"You never know what’s coming around the next corner!" veteran newsman Sammy (Stephen McKinley Henderson) cautions novice photographer Jessie (Priscilla’s Cailee Spaeny) in writer/director Alex Garland’s Civil War. It’s advice worth heeding as they – together with veteran photojournalist Lee (Kirsten Dunst) and cavalier reporter Joel (Wagner Moura) – take an arduous and perilous journey through a future America in brutal conflict with itself.
Yet Sammy’s words also serve as an admonition from Garland to the disunited States of today: a land whose partisan politics and entrenched ideological positions might indeed spawn a nightmare scenario akin to the one his film envisions.
What Lee and Joel are after is one final interview with – and picture of – their nation’s despotic president (Nick Offerman) before his imminent violent overthrow.

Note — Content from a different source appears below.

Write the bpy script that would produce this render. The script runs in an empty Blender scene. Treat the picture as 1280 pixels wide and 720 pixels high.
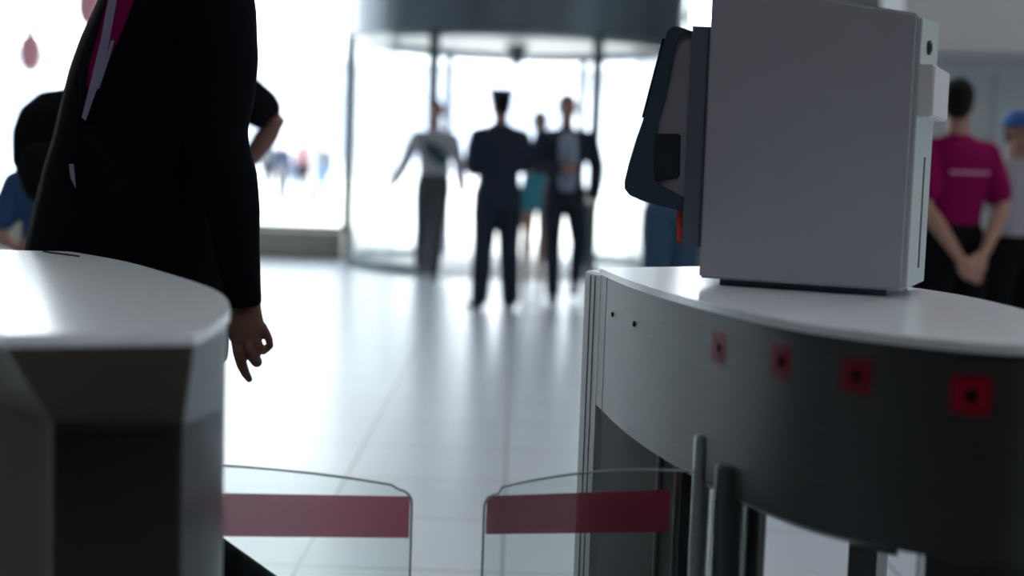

Standing between them and their goal are some 800 miles of treacherous terrain, ruled by militias who have come to regard their kind as duplicitous enemy combatants.
A palpable sense of dread pervades the story as its central quartet plot a course towards Washington through an apocalyptic landscape of burning buildings, abandoned cars and downed military choppers. Yet Garland also conveys the giddy rush his protagonists get from the visceral warfare they witness en route – a guilty exhilaration we also derive from the adrenaline-inducing carnage.

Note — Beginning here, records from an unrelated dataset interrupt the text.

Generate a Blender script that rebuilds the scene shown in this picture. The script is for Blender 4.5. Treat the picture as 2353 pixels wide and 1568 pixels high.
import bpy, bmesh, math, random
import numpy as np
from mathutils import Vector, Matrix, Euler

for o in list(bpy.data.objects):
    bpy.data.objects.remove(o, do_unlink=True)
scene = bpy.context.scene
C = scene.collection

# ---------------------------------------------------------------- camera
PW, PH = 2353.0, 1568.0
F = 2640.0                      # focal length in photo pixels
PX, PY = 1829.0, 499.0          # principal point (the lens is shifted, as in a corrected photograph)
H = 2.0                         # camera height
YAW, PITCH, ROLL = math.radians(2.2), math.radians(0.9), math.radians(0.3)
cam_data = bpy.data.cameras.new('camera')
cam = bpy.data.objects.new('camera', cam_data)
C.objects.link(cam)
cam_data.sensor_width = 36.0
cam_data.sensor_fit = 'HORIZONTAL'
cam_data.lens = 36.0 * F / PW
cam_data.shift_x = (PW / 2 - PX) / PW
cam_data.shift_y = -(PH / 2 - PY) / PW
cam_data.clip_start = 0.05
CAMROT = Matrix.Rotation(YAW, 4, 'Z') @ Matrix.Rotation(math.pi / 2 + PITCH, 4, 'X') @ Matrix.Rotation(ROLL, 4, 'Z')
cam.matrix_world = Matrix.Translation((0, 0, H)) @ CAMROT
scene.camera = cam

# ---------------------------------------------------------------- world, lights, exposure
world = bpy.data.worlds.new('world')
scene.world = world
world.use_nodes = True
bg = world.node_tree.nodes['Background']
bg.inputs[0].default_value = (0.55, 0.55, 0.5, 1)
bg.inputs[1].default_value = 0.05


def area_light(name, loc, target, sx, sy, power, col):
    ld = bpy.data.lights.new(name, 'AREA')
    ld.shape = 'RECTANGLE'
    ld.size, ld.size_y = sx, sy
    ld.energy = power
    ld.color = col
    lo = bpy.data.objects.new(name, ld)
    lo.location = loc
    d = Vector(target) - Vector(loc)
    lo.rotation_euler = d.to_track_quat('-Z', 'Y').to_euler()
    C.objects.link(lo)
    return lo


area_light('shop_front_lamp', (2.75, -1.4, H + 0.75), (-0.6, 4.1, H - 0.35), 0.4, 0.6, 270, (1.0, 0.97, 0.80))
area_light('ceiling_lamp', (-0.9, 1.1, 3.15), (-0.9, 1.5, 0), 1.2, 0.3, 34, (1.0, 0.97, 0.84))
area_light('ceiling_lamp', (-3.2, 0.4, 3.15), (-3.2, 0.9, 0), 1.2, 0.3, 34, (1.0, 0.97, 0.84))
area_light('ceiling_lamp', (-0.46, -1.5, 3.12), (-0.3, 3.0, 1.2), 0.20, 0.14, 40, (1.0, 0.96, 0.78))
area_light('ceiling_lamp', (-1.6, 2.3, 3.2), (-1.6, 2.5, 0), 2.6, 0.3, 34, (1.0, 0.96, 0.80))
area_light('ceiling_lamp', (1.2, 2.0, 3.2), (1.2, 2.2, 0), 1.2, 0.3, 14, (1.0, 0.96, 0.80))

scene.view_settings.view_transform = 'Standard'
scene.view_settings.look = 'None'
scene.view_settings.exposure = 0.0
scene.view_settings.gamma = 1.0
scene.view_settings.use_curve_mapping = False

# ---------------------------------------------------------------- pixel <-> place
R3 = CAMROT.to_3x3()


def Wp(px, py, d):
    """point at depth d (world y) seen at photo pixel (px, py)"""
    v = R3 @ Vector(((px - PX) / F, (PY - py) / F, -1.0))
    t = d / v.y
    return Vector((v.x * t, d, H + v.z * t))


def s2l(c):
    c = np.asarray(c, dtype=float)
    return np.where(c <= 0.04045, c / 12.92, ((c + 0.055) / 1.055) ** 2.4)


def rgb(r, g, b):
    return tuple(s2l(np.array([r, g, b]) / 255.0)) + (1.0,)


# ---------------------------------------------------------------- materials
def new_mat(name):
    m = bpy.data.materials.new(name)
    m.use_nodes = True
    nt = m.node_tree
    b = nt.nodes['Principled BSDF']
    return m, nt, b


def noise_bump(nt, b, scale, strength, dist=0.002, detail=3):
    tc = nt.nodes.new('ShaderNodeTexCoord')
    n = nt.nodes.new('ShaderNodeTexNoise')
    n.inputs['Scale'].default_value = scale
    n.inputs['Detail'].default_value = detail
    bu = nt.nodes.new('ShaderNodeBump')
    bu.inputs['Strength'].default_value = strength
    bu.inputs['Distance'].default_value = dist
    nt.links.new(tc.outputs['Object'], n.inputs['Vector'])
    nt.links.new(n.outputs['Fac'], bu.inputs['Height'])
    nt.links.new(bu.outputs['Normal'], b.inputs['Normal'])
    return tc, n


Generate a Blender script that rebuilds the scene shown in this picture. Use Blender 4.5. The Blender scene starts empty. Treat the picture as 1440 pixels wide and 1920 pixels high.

The whys and wherefores of how the titular war erupted are left intentionally, and rather frustratingly, vague. Mindful perhaps of exacerbating existing societal tensions, Garland imagines an alliance between red state Texas and left-leaning California that would be inconceivable in reality, even with a murderous tyrant like Offerman as their mutual bête noire.
Taken as speculative fantasy, however, Civil War is never less than vividly, chillingly authentic. Small wonder Dunst’s Lee spends so much of it looking haunted, for all the brisk and flinty professionalism she presents to her colleagues.

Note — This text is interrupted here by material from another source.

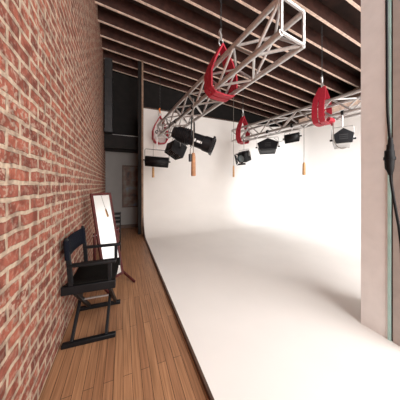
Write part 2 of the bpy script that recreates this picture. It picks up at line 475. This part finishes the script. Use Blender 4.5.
for s in (-1, 1):
    px_ = piv + wd*s*(hw+.026)
    bm = B()
    vs = [bm.verts.new(Vector((px_.x, px_.y, 0)) + wd*e*.010 + nrm*f*.014 + Vector((0, 0, z))) for e in (-1, 1) for f in (-1, 1) for z in (.05, piv.z+.03)]
    bmesh.ops.convex_hull(bm, input=vs); obj('upright', bm, 'mahog', mir, bevel=.003)
    bm = B(); tube(bm, [px_-wd*s*.026, px_+wd*s*.020], .008); obj('pivot_bolt', bm, 'zinc', mir)
    for q in (-1, 1):
        bm = B(); c0 = Vector((px_.x, px_.y, 0))
        L_ = .30 if q > 0 else .20
        p0 = c0 + Vector((0, 0, .16)); p1 = c0 + nrm*q*L_ + Vector((0, 0, .016)) 
        t = (p1-p0).normalized(); nn = wd.cross(t).normalized()
        vs = [bm.verts.new(p+wd*e*.010+nn*f*.014) for p in (p0, p1) for e in (-1, 1) for f in (-1, 1)]
        bmesh.ops.convex_hull(bm, input=vs); obj('leg', bm, 'mahog', mir, bevel=.003)
cb0 = piv.copy(); 
bm = B(); p = Vector((piv.x, piv.y, .13)); tube(bm, [p-nrm*.03-wd*(hw+.02), p-nrm*.03+wd*(hw+.02)], .010); 
# low cross bar, behind the swinging frame
obj('stretcher', bm, 'mahog', mir)

# ------------------------------------------------------------------ trusses
def truss(label, A, Bp, size, bays, group):
    """A,Bp: centre of the lower face at each end"""
    A = Vector(A); Bp = Vector(Bp); t = (Bp-A); Ln = t.length; t.normalize()
    side = t.cross(Vector((0, 0, 1))).normalized(); upv = Vector((0, 0, 1))
    tr = thing('lighting_truss', label, 'truss', A, group)
    h = size/2
    cor = [side*sx*h + upv*z for sx, z in ((-1, 0), (1, 0), (1, size), (-1, size))]
    for c in cor:
        bm = B(); tube(bm, [c, c+t*Ln], .027, 12); obj('chord', bm, 'alu', tr)
    for e in (0, Ln):
        for i in range(4):
            bm = B(); tube(bm, [cor[i]+t*e, cor[(i+1) % 4]+t*e], .013, 8); obj('end_tube', bm, 'alu', tr)
    st = Ln/bays
    for i in range(4):
        a_, b_ = cor[i], cor[(i+1) % 4]
        for k in range(bays):
            p, q = (a_, b_) if (k+i) % 2 == 0 else (b_, a_)
            bm = B(); tube(bm, [p+t*(k*st), q+t*((k+1)*st)], .0145, 8); obj('brace', bm, 'alu', tr)
    return tr, t, side

HL = 2.48; SZT = .28
t1A = Vector((.93, 4.62, HL)); t1B = Vector((1.28, 1.10, HL))
t2A = Vector((2.86, 4.33, HL)); t2B = Vector((3.60, 1.55, HL))
t1dir = (t1B-t1A).normalized(); t2dir = (t2B-t2A).normalized()
tr1, T1, S1 = truss('silver box truss hung over the corridor edge, the left one of the two', t1A, t1B, SZT, 12, None)
tr2, T2, S2 = truss('silver box truss hung over the white cove, the right one of the two', t2A, t2B, SZT, 10, None)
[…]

The maternal feelings Lee reluctantly comes to have for Spaeny’s greenhorn allow a few shafts of humanity to emerge from behind Civil War’s prevailing bleakness. For the most part, though, this is a grim, gritty and gruelling thriller you endure as much as enjoy. There is no debating the technical prowess and artistry Garland brings to his depiction of a world turned on its axis. After two hours of implacable internecine hostilities, however, it’s a world we’re all too ready to leave.
Civil War is in US theaters and UK cinemas on April 12.